Key Strengths & Risk Factors

KEY STRENGTHS ✓

  • Debt-free balance sheet with zero long-term borrowings provides financial flexibility
  • Valuation grade of "Fair" indicates stock trades at reasonable multiples relative to current earnings
  • P/BV ratio of 0.24x represents significant discount to book value of ₹211.65 per share
  • No promoter pledging eliminates governance risk related to margin calls
  • Dividend yield of 1.79% provides some income component for investors
  • 10-year stock performance of +488.95% demonstrates historical wealth creation capability
  • Stable promoter holding at 66.78% indicates long-term commitment from controlling shareholders

KEY CONCERNS ⚠️

  • Revenue collapsed 82.35% YoY in Q4 FY26 to just ₹0.06 crores, indicating severe business distress
  • Operating margin turned negative at -116.67%, reflecting operational losses and cost structure misalignment
  • Shareholder funds declined 41.51% from ₹162.86 crores to ₹95.29 crores, eroding book value significantly
  • ROE of 1.73% and ROCE of 1.72% indicate extremely poor capital efficiency and value destruction
  • Complete absence of institutional investors (0.0% FII, MF, Insurance holdings) signals lack of market confidence
  • Stock down 50.38% over one year with negative alpha of 47.32 percentage points versus Sensex
  • High volatility of 49.23% and beta of 1.50 create substantial downside risk in market corrections
  • Quarterly revenue volatility (ranging from ₹0.06 crores to ₹1.62 crores) suggests unstable business model
  • 5-year sales growth negative at 6.18% and EBIT growth negative at 6.78% indicate structural decline
  • Quality grade of "Below Average" reflects weak long-term fundamental performance
  • Mildly Bearish technical trend with stock below all key moving averages limits near-term upside

Outlook: What to Watch

POSITIVE CATALYSTS

  • Sustained revenue stabilisation above ₹1.00 crore per quarter for three consecutive quarters
  • Return to positive operating margins (excluding other income) above 20%
  • Entry of institutional investors (FII or mutual funds) signalling improved confidence
  • Increase in promoter holding through open market purchases to support stock price
  • Improvement in ROE above 10% indicating better capital deployment

RED FLAGS

  • Further revenue decline below ₹0.05 crores in any quarter would signal business collapse
  • Continued negative operating margins for more than two consecutive quarters
  • Any reduction in promoter holding or emergence of pledged shares
  • Stock breaking below 52-week low of ₹42.11 on high volumes
  • Additional erosion of shareholder funds below ₹80 crores
  • Suspension of dividend payments indicating cash flow stress

The Verdict: Avoid This Value Trap

STRONG SELL

Score: 28/100

For Fresh Investors: Avoid initiating any position. The combination of collapsing revenues, negative operating margins, shrinking book value, and zero institutional interest creates an extremely unfavourable risk-reward profile. The apparent valuation discount is a value trap rather than a genuine opportunity.

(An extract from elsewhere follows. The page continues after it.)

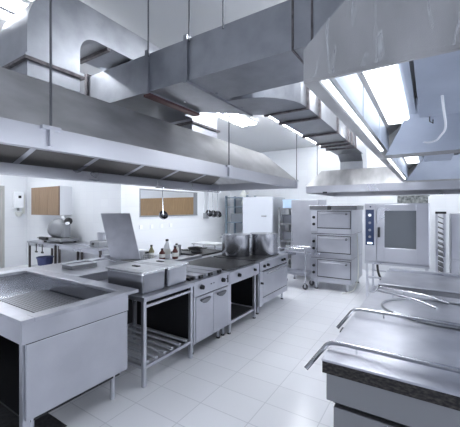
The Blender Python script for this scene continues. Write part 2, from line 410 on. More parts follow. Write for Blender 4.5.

For Existing Holders: Consider exiting positions at current levels or on any technical bounce towards the 20-day moving average (₹49.33). The fundamental deterioration across revenue, profitability, and balance sheet metrics suggests limited probability of meaningful recovery. The 50% decline over the past year may continue given the absence of positive catalysts.

Rationale: Despite trading at 0.24x book value, Morarka Finance exhibits all the characteristics of a deteriorating micro-cap with structural challenges. The 82% YoY revenue collapse, negative operating margins, weak ROE of 1.73%, and complete absence of institutional participation outweigh any perceived valuation attraction. The high volatility (49.23%) and negative risk-adjusted returns make this unsuitable for conservative portfolios, whilst the poor fundamentals make it unattractive even for aggressive investors seeking turnaround plays.

Note- ROCE= (EBIT - Other income)/(Capital Employed - Cash - Current Investments)

⚠️ Investment Disclaimer

This article is for educational and informational purposes only and should not be construed as financial advice. Investors should conduct their own due diligence, consider their risk tolerance and investment objectives, and consult with a qualified financial advisor before making any investment decisions.